*DIRECTION:* Give back an exact copy of the lines from the start of the material through the line bearing "obj('gasket', bm, MAT['black_rubber'], parent)". Include both ends and nothing else.

*SOURCE MATERIAL:*

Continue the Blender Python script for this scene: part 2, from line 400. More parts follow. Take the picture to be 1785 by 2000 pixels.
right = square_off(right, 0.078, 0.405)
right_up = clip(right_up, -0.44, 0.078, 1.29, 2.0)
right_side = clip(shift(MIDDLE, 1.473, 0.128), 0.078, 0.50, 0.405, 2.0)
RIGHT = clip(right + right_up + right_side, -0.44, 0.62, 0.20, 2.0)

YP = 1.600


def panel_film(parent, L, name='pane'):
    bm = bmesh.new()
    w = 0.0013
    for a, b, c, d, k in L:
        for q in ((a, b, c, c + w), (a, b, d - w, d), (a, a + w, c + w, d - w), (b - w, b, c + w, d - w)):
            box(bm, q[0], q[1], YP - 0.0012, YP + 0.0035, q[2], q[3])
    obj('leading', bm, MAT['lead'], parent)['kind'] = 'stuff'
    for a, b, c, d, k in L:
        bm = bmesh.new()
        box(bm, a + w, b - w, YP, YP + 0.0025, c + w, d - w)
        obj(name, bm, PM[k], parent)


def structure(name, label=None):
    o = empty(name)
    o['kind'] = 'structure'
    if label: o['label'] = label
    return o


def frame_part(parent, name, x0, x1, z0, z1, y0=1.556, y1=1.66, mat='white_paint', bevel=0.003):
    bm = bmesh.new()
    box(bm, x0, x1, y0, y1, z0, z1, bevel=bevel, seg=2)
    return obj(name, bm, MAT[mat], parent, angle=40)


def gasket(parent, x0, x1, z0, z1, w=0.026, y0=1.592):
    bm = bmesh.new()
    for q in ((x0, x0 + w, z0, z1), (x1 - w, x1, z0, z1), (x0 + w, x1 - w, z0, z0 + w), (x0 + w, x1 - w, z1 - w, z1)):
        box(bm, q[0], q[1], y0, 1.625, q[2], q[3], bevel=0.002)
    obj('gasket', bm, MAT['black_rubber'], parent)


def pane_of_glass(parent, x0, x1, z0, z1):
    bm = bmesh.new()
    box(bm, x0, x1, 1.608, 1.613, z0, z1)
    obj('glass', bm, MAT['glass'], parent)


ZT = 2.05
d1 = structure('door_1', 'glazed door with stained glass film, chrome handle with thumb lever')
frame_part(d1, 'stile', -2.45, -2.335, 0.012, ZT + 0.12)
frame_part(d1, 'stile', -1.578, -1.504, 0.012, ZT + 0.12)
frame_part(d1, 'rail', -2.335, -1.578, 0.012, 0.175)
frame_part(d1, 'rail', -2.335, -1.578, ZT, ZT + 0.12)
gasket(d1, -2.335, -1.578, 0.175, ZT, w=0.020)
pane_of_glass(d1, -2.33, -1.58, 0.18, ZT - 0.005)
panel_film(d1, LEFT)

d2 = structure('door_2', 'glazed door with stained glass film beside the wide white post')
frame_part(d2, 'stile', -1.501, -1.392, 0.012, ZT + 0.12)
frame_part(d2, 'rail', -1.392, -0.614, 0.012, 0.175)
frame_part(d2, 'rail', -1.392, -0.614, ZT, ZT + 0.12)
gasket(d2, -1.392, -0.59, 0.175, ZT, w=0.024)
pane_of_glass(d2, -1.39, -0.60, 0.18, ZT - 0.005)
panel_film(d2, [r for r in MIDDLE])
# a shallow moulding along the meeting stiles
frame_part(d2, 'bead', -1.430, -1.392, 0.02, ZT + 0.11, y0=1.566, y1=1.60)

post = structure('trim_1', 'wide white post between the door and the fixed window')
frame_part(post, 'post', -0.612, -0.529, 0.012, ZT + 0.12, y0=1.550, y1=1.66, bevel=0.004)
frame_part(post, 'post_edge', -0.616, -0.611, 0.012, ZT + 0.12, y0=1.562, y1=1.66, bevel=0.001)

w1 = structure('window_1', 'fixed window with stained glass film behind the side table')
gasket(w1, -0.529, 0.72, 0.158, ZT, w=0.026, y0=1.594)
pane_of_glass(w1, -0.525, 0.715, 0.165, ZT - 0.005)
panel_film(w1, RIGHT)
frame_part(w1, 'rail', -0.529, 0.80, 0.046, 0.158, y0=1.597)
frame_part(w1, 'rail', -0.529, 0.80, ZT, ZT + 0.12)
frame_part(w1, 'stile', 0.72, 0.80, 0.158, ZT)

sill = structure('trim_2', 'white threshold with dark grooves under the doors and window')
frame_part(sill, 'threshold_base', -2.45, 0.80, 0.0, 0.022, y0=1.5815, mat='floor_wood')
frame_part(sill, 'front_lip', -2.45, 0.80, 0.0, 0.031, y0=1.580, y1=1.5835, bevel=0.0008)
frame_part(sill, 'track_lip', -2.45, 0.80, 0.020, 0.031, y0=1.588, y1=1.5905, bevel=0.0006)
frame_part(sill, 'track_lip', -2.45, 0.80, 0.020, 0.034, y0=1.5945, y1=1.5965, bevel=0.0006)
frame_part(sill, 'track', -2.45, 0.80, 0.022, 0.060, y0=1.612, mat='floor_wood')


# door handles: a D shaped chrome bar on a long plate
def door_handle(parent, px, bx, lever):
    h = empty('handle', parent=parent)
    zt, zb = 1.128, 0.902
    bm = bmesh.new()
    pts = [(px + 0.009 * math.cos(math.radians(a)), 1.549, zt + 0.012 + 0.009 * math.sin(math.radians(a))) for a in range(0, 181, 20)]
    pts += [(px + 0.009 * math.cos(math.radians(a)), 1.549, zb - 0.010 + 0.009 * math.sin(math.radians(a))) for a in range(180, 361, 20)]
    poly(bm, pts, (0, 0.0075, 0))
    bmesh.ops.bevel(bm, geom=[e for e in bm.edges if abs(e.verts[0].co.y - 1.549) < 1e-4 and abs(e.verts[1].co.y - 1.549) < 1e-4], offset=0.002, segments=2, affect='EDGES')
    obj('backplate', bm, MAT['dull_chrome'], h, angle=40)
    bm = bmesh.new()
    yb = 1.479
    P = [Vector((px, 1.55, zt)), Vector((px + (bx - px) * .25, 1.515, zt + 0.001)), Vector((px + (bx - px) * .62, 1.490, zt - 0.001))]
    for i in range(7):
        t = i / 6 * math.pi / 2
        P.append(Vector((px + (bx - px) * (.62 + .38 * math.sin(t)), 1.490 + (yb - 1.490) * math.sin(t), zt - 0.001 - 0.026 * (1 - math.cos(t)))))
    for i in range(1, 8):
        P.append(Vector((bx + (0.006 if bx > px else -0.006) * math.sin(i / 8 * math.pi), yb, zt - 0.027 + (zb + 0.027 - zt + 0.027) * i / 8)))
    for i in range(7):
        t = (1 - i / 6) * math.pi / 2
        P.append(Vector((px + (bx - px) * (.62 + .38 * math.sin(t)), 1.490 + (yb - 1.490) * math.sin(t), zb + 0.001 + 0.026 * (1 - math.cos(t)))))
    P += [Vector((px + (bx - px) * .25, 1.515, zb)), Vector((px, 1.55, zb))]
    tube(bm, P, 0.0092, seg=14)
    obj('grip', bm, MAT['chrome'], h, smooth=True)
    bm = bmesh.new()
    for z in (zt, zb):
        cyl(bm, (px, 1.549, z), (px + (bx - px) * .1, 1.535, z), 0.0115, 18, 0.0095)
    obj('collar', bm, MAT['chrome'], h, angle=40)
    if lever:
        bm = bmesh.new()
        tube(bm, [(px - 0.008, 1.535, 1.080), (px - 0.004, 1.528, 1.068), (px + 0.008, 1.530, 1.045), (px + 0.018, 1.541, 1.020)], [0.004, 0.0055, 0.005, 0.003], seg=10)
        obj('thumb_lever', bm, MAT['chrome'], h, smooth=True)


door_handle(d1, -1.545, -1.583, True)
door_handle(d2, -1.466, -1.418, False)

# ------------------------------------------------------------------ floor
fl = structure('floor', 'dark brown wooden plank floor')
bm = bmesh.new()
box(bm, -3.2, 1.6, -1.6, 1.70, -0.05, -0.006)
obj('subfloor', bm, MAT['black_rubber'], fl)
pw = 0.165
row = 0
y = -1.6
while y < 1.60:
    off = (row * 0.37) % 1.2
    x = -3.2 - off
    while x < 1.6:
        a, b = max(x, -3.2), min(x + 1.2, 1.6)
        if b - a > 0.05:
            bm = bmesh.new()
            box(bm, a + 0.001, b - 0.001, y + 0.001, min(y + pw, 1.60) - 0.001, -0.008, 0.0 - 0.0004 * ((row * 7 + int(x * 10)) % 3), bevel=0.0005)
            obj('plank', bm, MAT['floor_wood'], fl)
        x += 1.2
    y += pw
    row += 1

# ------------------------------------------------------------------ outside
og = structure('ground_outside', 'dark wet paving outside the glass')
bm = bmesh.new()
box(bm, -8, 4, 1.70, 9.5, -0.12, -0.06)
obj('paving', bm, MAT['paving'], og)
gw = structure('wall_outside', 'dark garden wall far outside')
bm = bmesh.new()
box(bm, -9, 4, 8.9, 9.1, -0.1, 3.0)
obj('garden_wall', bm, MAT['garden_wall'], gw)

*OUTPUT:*
Continue the Blender Python script for this scene: part 2, from line 400. More parts follow. Take the picture to be 1785 by 2000 pixels.
right = square_off(right, 0.078, 0.405)
right_up = clip(right_up, -0.44, 0.078, 1.29, 2.0)
right_side = clip(shift(MIDDLE, 1.473, 0.128), 0.078, 0.50, 0.405, 2.0)
RIGHT = clip(right + right_up + right_side, -0.44, 0.62, 0.20, 2.0)

YP = 1.600


def panel_film(parent, L, name='pane'):
    bm = bmesh.new()
    w = 0.0013
    for a, b, c, d, k in L:
        for q in ((a, b, c, c + w), (a, b, d - w, d), (a, a + w, c + w, d - w), (b - w, b, c + w, d - w)):
            box(bm, q[0], q[1], YP - 0.0012, YP + 0.0035, q[2], q[3])
    obj('leading', bm, MAT['lead'], parent)['kind'] = 'stuff'
    for a, b, c, d, k in L:
        bm = bmesh.new()
        box(bm, a + w, b - w, YP, YP + 0.0025, c + w, d - w)
        obj(name, bm, PM[k], parent)


def structure(name, label=None):
    o = empty(name)
    o['kind'] = 'structure'
    if label: o['label'] = label
    return o


def frame_part(parent, name, x0, x1, z0, z1, y0=1.556, y1=1.66, mat='white_paint', bevel=0.003):
    bm = bmesh.new()
    box(bm, x0, x1, y0, y1, z0, z1, bevel=bevel, seg=2)
    return obj(name, bm, MAT[mat], parent, angle=40)


def gasket(parent, x0, x1, z0, z1, w=0.026, y0=1.592):
    bm = bmesh.new()
    for q in ((x0, x0 + w, z0, z1), (x1 - w, x1, z0, z1), (x0 + w, x1 - w, z0, z0 + w), (x0 + w, x1 - w, z1 - w, z1)):
        box(bm, q[0], q[1], y0, 1.625, q[2], q[3], bevel=0.002)
    obj('gasket', bm, MAT['black_rubber'], parent)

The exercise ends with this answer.